L’artiste nous exhorte à renaître comme l’évoque la pochette de l’album ainsi que les premières lignes du premier titre Procession pour une autre vie, un autre lieu, un autre amour (Another Time Lover). Elle se réjouit de l’épanouissement des femmes dans Mother Maybe (voir vidéo ci-dessous) leur rappelant leur force, leur pouvoir, ce qu’elles accomplissent au quotidien et notamment les mères, toutes les mères : celles qu’elle voudrait être, pourrait être.
Mother I maybe
Or maybe not
But it all looks different
With all you’ve broughtA magic reverie
Discreet as you are
Oh, show me the power
Power, power
The Midnight Hour (Ali Shaheed Muhammad et Adrian Younge) – The Midnight Hour [Linear Labs]
Après l’homme orchestre, la femme orchestre…on termine avec le duo orchestre. Ali Shaeed Muhammad, le plus discret des membres de A Tribe Called Quest, ne quitte plus son nouveau compère Adrian Younge. Après avoir collaboré ensemble pour la musique de la série télévisée Luke Cage, ils signent The Midnight Hour dans les bacs ce 8 juin 2018 sur le label du second, Linear Labs.
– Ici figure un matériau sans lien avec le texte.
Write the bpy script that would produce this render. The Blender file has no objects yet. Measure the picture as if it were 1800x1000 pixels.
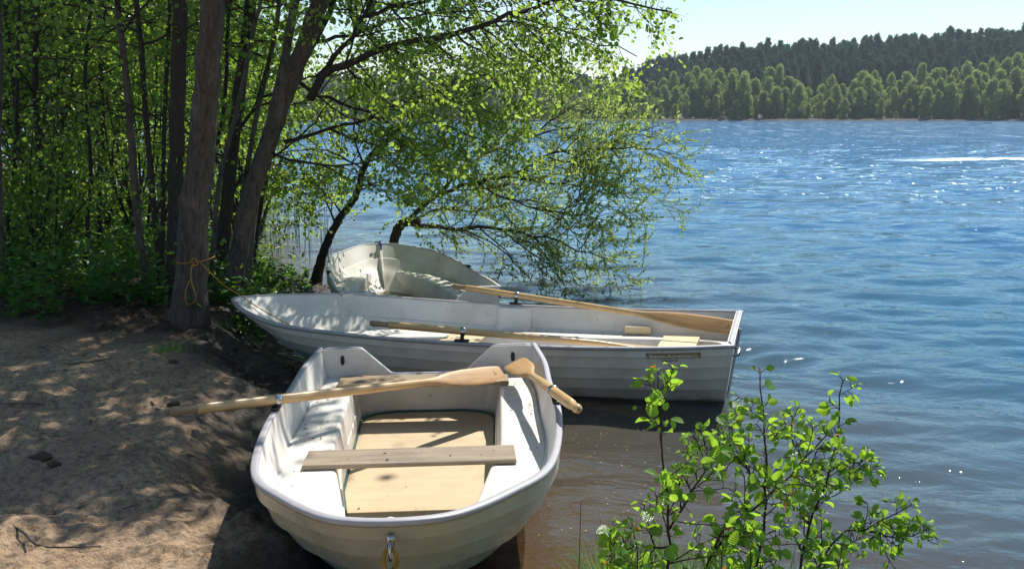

The Midnight Hour regorge d’invités divers et variés. Il y a ceux qui se font rares comme Ladybug Mecca (sur le track Mare) membre du mythique Digable Planets (elle avait co-crée en 2016 le super groupe Brookzill instigateur d’une fusion réussie rythme brésilien/hip hop), Cee-Lo Green (sur Questions), Laetitia Sadier (Stereolab) sur le titre en français Dans Un Moment d’Errance (extrait que j’ai choisi ci-dessous). D’autres artistes sont plus prolifiques : le chanteur Bilal, le batteur Questlove de The Roots. Et pleins d’autres sont prêts à émerger dont Eryn Allen Kane qui clame avec ferveur que l’amour est gratuit (Love Is Free). Le célèbre chanteur Luther Vandross a même été ressuscité pour une version revitalisée de son So Amazing. Ensemble ils participent au festin soul/jazz/hip hop préparé méticuleusement par le duo.
A l’écoute de The Midnight Hour je repense aussitôt à un de mes albums 2017 préféré (voire le préféré) : celui de Sly5theave The Invisible Man : An Orchestral Tribute To Dr.Dre avec cette même intention de rendre hommage au hip hop à travers des création originales qui ont la couleur d’un sample, le traitement orchestral (le linear labs orchestra) en plus donnant une dimension grandiose aux titres (Better Endeavor, Smiling For Me) notamment par le superbe accompagnement harmonique des cordes. Mention spéciale également pour la basse qui plante admirablement le décor particulièrement sur Possibilities et Together Again.
Un trio du jour homogène avec des similitudes et des influences communes tout en proposant chacun un univers singulier. Plus syncopé côté Kiefer, plus mystique chez Kadjha Bonet et plus rétro pour The Midnight Hour.